Referring now to FIG. 5, a flow chart representation of an exemplary algorithm 500 in which the duration of the initial and subsequent energization signals, as well as the duration of the OFF time between signals, is defined in the field at start-up (as implemented, for example, by the programmable microcontroller 31 of FIG. 3) is shown.

The microcontroller starts the solenoid control algorithm at block 502 when the activation signal is provided to the microcontroller. The microcontroller first reads the user input defining the initial energizing signal duration at block 504. Next, the microcontroller initializes and starts an initial energizing signal timer at blocks 506 and 508, respectively, and provides an energizing signal output to enable the solenoid at block 510. The output energization signal will be maintained until the initial energizing signal timer has timed out. If the initial energizing timer has timed out as reflected in decision block 512, the energization signal will be cut off to disable the solenoid at block 514.

The microcontroller will then read the user inputs defining both the duration signal-OFF periods, and the duration of the subsequent energizing signals at blocks 516 and 518, respectively. The microcontroller then initializes both an energizing signal-OFF timer (block 520) and a timer for subsequent energizing signals-ON (block 522).

Next, the energizing signal-OFF timer is started at block 524 and the output energization signal is cut off until the energizing signal-OFF timer has timed out. If the microcontroller energizing signal-OFF timer has timed out, as determined at decision block 526, the subsequent energizing signals-ON is started at block 528 and the microcontroller provides an energizing signal output to re-enable the solenoid at block 530. If the microcontroller 31 subsequent energizing signals-ON timer has timed out as reflected at decision block 532, the energization signal will be cut off to disable the solenoid at block 534.

It will be appreciated that the microcontroller may be programmed to repeat the subsequent energizing signals and energizing signal-OFF cycles either for a specific number of cycles, or indefinitely (as shown), or until the activation signal to the microcontroller is cut off.

Referring now to FIG. 6, a flow chart representation of an exemplary algorithm 600 in which the duration of the initial and subsequent energization signals as well as the duration of the OFF time between signals is defined at any time and is adjustable while operating in the field (as implemented, for example, by the programmable microcontroller 31 of FIG. 3) is shown.

The microcontroller starts the solenoid control algorithm 600 at block 602 when the activation signal is provided to the microcontroller. The microcontroller first reads the user input defining the initial energizing signal duration at block 604. Next, the microcontroller initializes and starts an initial energizing signal timer at blocks 606 and 608, respectively, and provides an energizing signal output to enable the solenoid at block 610. The output energization signal will be maintained until the initial energizing signal timer has timed out.
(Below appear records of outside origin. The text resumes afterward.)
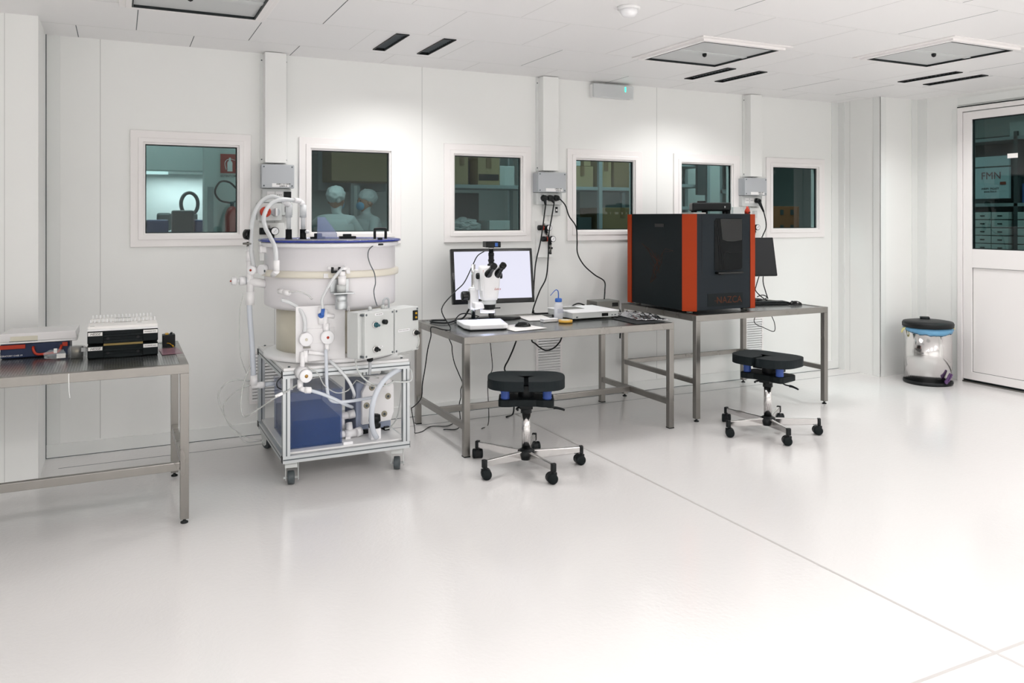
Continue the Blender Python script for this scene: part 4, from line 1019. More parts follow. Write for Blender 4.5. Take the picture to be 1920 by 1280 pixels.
# ------------------------------------------------------------------ things on the microscope table
Z2 = .75
t = thing('computer_monitor', 'large black framed monitor with a lit white screen behind the microscope', 'monitor', (2.53, 5.36, Z2))
rz = R(-8.5)
B0 = Matrix.Translation((2.50, 5.44, 0)) @ Matrix.Rotation(rz, 4, 'Z')
TM = B0 @ Matrix.Translation((0, 0, 1.065)) @ Matrix.Rotation(R(-10), 4, 'X')
W2, H2 = .318, .205
b = MB(); b.box(-W2, W2, 0, .035, -H2, H2); b.xf(TM); b.build('bezel', M['blackG'], t, True, bevel=.006)
b = MB(); b.box(-W2 + .025, W2 - .022, -.0015, .0005, -H2 + .035, H2 - .022); b.xf(TM); b.build('lit_screen', M['screen'], t, True)
text('monitor_letters', 'SAMSUNG', .013, TM @ Matrix.Translation((-.04, -.001, -H2 + .018)) @ Matrix.Rotation(R(90), 4, 'X'), M['greyL'], t)
b = MB(); b.cyl((0, .0, .02), (.0, .03, .12), .022, n=18); b.xf(B0 @ Matrix.Translation((.0, 0, Z2))); b.build('stand_neck', M['clear'], t, True)
b = MB(); b.box(-.03, .012, .01, .03, .0, .15); b.xf(B0 @ Matrix.Translation((.0, 0, Z2))); b.build('stand_spine', M['blackG'], t, True, bevel=.004)
b = MB(); b.lathe((0, 0, 0), [(.17, 0), (.175, .006), (.165, .012), (.03, .02), (.0, .021)], 44, sx=1, sy=.62); b.xf(B0 @ Matrix.Translation((.03, -.03, Z2 - .001))); b.build('stand_base', M['blackG'], t, True)

# stereo microscope
t = thing('stereo_microscope', 'white stereo microscope with black eyepieces and camera, in front of the lit monitor', 'microscope', (2.25, 5.06, Z2))
ms = R(-10)
B1 = Matrix.Translation((2.235, 5.03, Z2)) @ Matrix.Rotation(ms, 4, 'Z')
def mb(b, name, m, **k): b.xf(B1); return b.build(name, m, t, True, **k)
b = MB(); b.prism([(-.155, .14), (-.155, -.09), (-.13, -.17), (.10, -.17), (.135, -.155), (.165, .14)], Matrix.Translation((0, 0, .006)), .03); mb(b, 'stage_base', M['whiteB'], bevel=.005)
b = MB(); b.prism([(-.15, .135), (-.15, -.085), (-.125, -.162), (.098, -.162), (.13, -.148), (.16, .135)], Matrix.Identity(4), .007); mb(b, 'base_pad', M['black'])
b = MB(); b.cyl((-.03, .16, .005), (-.03, .16, .04), .035, n=22); b.cyl((-.03, .16, 0), (-.03, .16, .006), .035, n=22); b.box(-.08, .05, .13, .18, .0, .02); mb(b, 'pole_foot', M['blackM'], bevel=.003)
b = MB(); b.cyl((-.03, .16, .04), (-.03, .16, .42), .0145, n=22); mb(b, 'pole', M['chrome'])
b = MB(); b.box(-.062, .0, .12, .19, .105, .25); b.box(-.05, .04, .03, .14, .12, .16); b.lathe((-.03, .16, .25), [(.03, 0), (.03, .012)], 22); mb(b, 'focus_carrier', M['whiteB'], bevel=.006)
b = MB(); b.lathe((-.062, .15, .20), [(.03, 0), (.034, -.01), (.034, -.045), (.028, -.055), (0, -.055)], 24, (1, 0, 0)); mb(b, 'focus_knob', M['blackG'])
B1H = B1 @ Matrix.Translation((0, 0, -.055))
def mh(b, name, m, **k): b.xf(B1H); return b.build(name, m, t, True, **k)
# head: tapering body
b = MB()
sec = [(.235, .053, .055), (.26, .06, .06), (.33, .068, .07), (.40, .071, .074), (.455, .071, .074), (.47, .065, .068)]
rings = []
for z, a, c in sec:
    rr = []
    for i in range(28):
        th = 2 * PI * i / 28; ct, st = math.cos(th), math.sin(th)
        rr.append(b.bm.verts.new((.055 + a * math.copysign(abs(ct) ** .6, ct), .05 + c * math.copysign(abs(st) ** .6, st) - (z - .235) * .04, z)))
    rings.append(rr)
for A, C2 in zip(rings, rings[1:]):
    for i in range(28): f = b.bm.faces.new((A[i], A[(i + 1) % 28], C2[(i + 1) % 28], C2[i])); f.smooth = True
b.bm.faces.new(rings[0][::-1]); b.bm.faces.new(rings[-1]); mh(b, 'microscope_head', M['whiteB'])
b = MB(); b.cyl((.055, .05, .205), (.055, .05, .236), .05, n=28); mh(b, 'lens_mount', M['greyL'])
b = MB(); b.lathe((.055, .05, .155), [(.028, 0), (.042, .018), (.046, .05)], 28); b.box(.085, .13, .02, .03, .175, .182); mh(b, 'objective', M['black'])
b = MB(); b.lathe((.045, .05, .15), [(.03, 0), (.052, 0), (.052, .018), (.03, .018)], 30); b.mi = 0; mh(b, 'ring_light_body', M['whiteB'])
b = MB(); b.lathe((.045, .05, .1485), [(.03, 0), (.05, 0), (.05, .001), (.03, .001)], 30); mh(b, 'ring_light_leds', M['led'])
b = MB(); b.box(-.012, .0, .0, .04, .30, .46); b.box(-.03, -.005, .09, .17, .30, .44); mh(b, 'head_carrier', M['whiteB'], bevel=.004)
b = MB(); b.lathe((-.008, .05, .40), [(.02, 0), (.022, -.004), (.022, -.022), (.016, -.028), (0, -.028)], 20, (1, 0, 0)); mh(b, 'zoom_knob', M['black'])
b = MB(); b.lathe((.12, .03, .40), [(.02, 0), (.02, .022), (0, .024)], 20, (1, 0, 0)); mh(b, 'zoom_knob', M['black'])
for x0, y0, z0, x1, y1, z1 in ((.030, -.005, .41, .055, -.085, .475), (.095, -.005, .41, .12, -.085, .478)):
    d = Vector((x1 - x0, y1 - y0, z1 - z0)).normalized()
    b = MB(); L = (Vector((x1, y1, z1)) - Vector((x0, y0, z0))).length
    b.lathe((x0, y0, z0), [(.024, -.03), (.029, 0), (.029, .02), (.02, .05), (.019, L - .02), (.0225, L - .015), (.0225, L + .01), (.015, L + .012)], 26, d); mh(b, 'eyepiece', M['blackG'])
b = MB(); b.lathe((.07, .045, .468), [(.026, 0), (.026, .014), (.018, .016), (.018, .03), (.022, .032), (.022, .045), (.0185, .047), (.0185, .07), (.02, .07), (.02, .09), (.017, .092), (.017, .12)], 24); mh(b, 'camera_tube', M['black'])
b = MB(); b.lathe((.07, .045, .588), [(.02, 0), (.02, .01)], 24); mh(b, 'camera_flange', M['chrome'])
b = MB(); b.box(.02, .125, -.01, .09, .598, .638); c = mh(b, 'camera', M['black'], bevel=.004)
b = MB(); b.box(.083, .103, -.0112, -.0100, .605, .630); b.xf(B1H); b.build('camera_sticker', M['blue'], c, True)
b = MB(); b.box(-.004, .0, -.012, .0, .26, .46); b.mi = 1; b.bar((-.002, -.018, .445), (-.0, -.010, .37), .003); mh(b, 'red_stripe', [M['whiteB'], M['red']])
text('microscope_letters', 'Leica', .022, B1H @ Matrix.Translation((.095, -.032, .315)) @ Matrix.Rotation(R(90), 4, 'X') @ Matrix.Rotation(R(0), 4, 'Z'), M['red'], t, shear=.3)
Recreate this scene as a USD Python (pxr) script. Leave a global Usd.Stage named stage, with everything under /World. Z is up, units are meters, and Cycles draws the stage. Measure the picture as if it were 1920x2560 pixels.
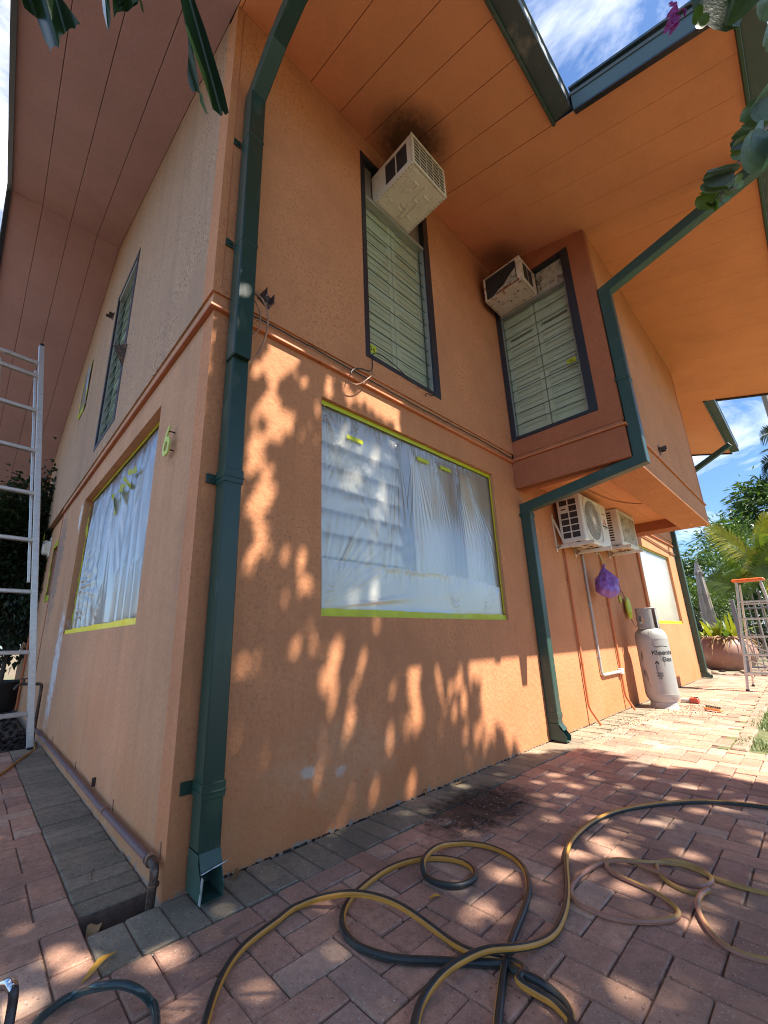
import math, random
import numpy as np, trimesh, usdkit, meshkit
from trimesh.util import concatenate as cat
from shapely.geometry import Polygon, box as sbox
from pxr import Usd, UsdGeom, UsdLux, UsdShade, Gf, Sdf

stage = Usd.Stage.CreateInMemory()
UsdGeom.SetStageUpAxis(stage, UsdGeom.Tokens.z)
UsdGeom.SetStageMetersPerUnit(stage, 1.0)
stage.SetDefaultPrim(UsdGeom.Xform.Define(stage, '/World').GetPrim())
UsdGeom.Scope.Define(stage, '/World/Looks')

# ---------------------------------------------------------------- camera, sky, sun, exposure
YAW, PITCH, ROLL = np.radians([42.99, 15.48, -1.40])
FPX, PCX, PCY = 1032.5, 960 - 52.1, 1280 + 29.4        # focal length and principal point on a 1920 x 2560 picture
CAM = np.array([-0.703, -1.929, 0.95])
_f = np.array([np.sin(YAW) * np.cos(PITCH), np.cos(YAW) * np.cos(PITCH), np.sin(PITCH)])
_r = np.array([np.cos(YAW), -np.sin(YAW), 0.0])
_u = np.cross(_r, _f)
CR = np.cos(ROLL) * _r + np.sin(ROLL) * _u
CU = -np.sin(ROLL) * _r + np.cos(ROLL) * _u
CF = _f
cam = UsdGeom.Camera.Define(stage, '/World/camera')
M = Gf.Matrix4d(*[float(v) for v in (*CR, 0, *CU, 0, *(-CF), 0, *CAM, 1)])
cam.AddTransformOp().Set(M)
HAP = 36.0
cam.CreateHorizontalApertureAttr(HAP)
cam.CreateVerticalApertureAttr(HAP * 4 / 3)
cam.CreateFocalLengthAttr(HAP * FPX / 1920)
cam.CreateHorizontalApertureOffsetAttr((960 - PCX) / 1920 * HAP)
cam.CreateVerticalApertureOffsetAttr((PCY - 1280) / 1920 * HAP)
cam.CreateClippingRangeAttr(Gf.Vec2f(0.02, 2000))
cam.CreateExposureAttr(1.55)

SUN = np.array([0.33, -1.0, 1.57]); SUN /= np.linalg.norm(SUN)
ELEV, ROT = math.asin(SUN[2]), math.atan2(SUN[0], SUN[1])
def _dir(x, y):
    d = CF + CR * (x - PCX) / FPX - CU * (y - PCY) / FPX; return d / np.linalg.norm(d)
CL1, CL2 = _dir(1640, 60), _dir(-60, 120)               # where the two banks of cloud stand
sky = UsdLux.DomeLight.Define(stage, '/World/sky')
sky.GetPrim().SetCustomDataByKey('kind', 'structure')
usdkit.material(stage, '/World/Looks/sky', {
    'sky': ('sky_texture', {'sky_type': 'single_scattering', 'sun_disc': False, 'sun_elevation': ELEV, 'sun_rotation': ROT, 'altitude': 50.0, 'air_density': 1.0, 'aerosol_density': 0.6, 'ozone_density': 2.0}),
    'tc': ('texture_coordinate', {}),
    'mp': ('mapping', {'scale': (1.0, 1.0, 2.2), 'location': (0.35, 0.1, 0.4)}),
    'n1': ('noise_texture', {'scale': 2.6, 'detail': 7.0, 'roughness': 0.62, 'distortion': 0.4}),
    'm1': ('mapping', {'scale': (1 / .55,) * 3, 'location': tuple(-CL1 / .55)}), 'g1': ('gradient_texture', {'gradient_type': 'spherical'}),
    'm2': ('mapping', {'scale': (1 / .5,) * 3, 'location': tuple(-CL2 / .5)}), 'g2': ('gradient_texture', {'gradient_type': 'spherical'}),
    'a1': ('math', {'math_type': 'multiply_add', 'value2': 0.145}), 'a2': ('math', {'math_type': 'multiply_add', 'value2': 0.22}),
    'cr': ('map_range', {'from_min': 0.53, 'from_max': 0.70, 'to_min': 0.0, 'to_max': 0.92, 'clamp': True}),
    'tint': ('mix', {'mix_type': 'multiply', 'fac': 1.0, 'color2': (0.70, 0.90, 1.12)}),
    'cl': ('mix', {'color2': (8.6, 8.8, 9.2)}),
    'bg': ('background_shader', {'strength': 0.07}),
}, [('tc.generated', 'mp.vector'), ('mp.vector', 'n1.vector'), ('n1.fac', 'a1.value3'), ('tc.generated', 'm1.vector'), ('m1.vector', 'g1.vector'), ('g1.fac', 'a1.value1'), ('tc.generated', 'm2.vector'), ('m2.vector', 'g2.vector'), ('g2.fac', 'a2.value1'), ('a1.value', 'a2.value3'), ('a2.value', 'cr.value'), ('sky.color', 'tint.color1'), ('tint.color', 'cl.color1'), ('cr.result', 'cl.fac'), ('cl.color', 'bg.color')], surface='bg.background')
UsdShade.MaterialBindingAPI.Apply(sky.GetPrim()).Bind(UsdShade.Material.Get(stage, '/World/Looks/sky'))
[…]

If the initial energizing timer has timed out as reflected at decision block 612, the energization signal will be cut off to disable the solenoid at block 614.

The microcontroller will then read the user inputs defining both the duration of the energization signal-OFF periods, and the duration of the subsequent energizing signals at blocks 616 and 618, respectively. The microcontroller then initializes both an energizing signal-OFF timer at block 620 and a timer for subsequent energizing signals-ON at block 622.

Next, the energizing signal-OFF timer is started at block 624 and the output energization signal is cut off until the energizing signal-OFF timer has timed out. If the microcontroller energizing signal-OFF timer has timed out as reflected at decision block 626, the subsequent energizing signals-ON timer is started at block 628 and the microcontroller provides an energizing signal output to re-enable the solenoid at block 630. If the microcontroller subsequent energizing signals-ON timer has timed out as reflected at block 632, the energization signal will be cut off to disable the solenoid at block.

Next, the microcontroller will return to block 616 and then re-read the user inputs defining both the duration of the energization signal-OFF periods, and the duration of the subsequent energizing signals (block 618). The microcontroller then re-initializes both an energizing signal-OFF timer and a timer for subsequent energizing signals-ON (blocks 620, 622).

It will be appreciated that the microcontroller may be programmed to repeat the subsequent energizing signal-ON and energizing signal-OFF cycles as described above either for a specific number of cycles or indefinitely, or until the activation signal to the microcontroller is cut off.

While the invention has been described with reference to exemplary embodiments, it will be understood by those skilled in the art that various changes may be made and equivalents may be substituted for elements thereof without departing from the scope of the invention. In addition, many modifications may be made to adapt a particular situation or material to the teachings of the invention without departing from the essential scope thereof. Therefore, it is intended that the invention not be limited to the particular embodiment disclosed as the best or only mode contemplated for carrying out this invention, but that the invention will include all embodiments falling within the scope of the appended claims. Also, in the drawings and the description, there have been disclosed exemplary embodiments of the invention and, although specific terms may have been employed, they are unless otherwise stated used in a generic and descriptive sense only and not for purposes of limitation, the scope of the invention therefore not being so limited. Moreover, the use of the terms first, second, etc. do not denote any order or importance, but rather the terms first, second, etc. are used to distinguish one element from another. Furthermore, the use of the terms a, an, etc. do not denote a limitation of quantity, but rather denote the presence of at least one of the referenced item.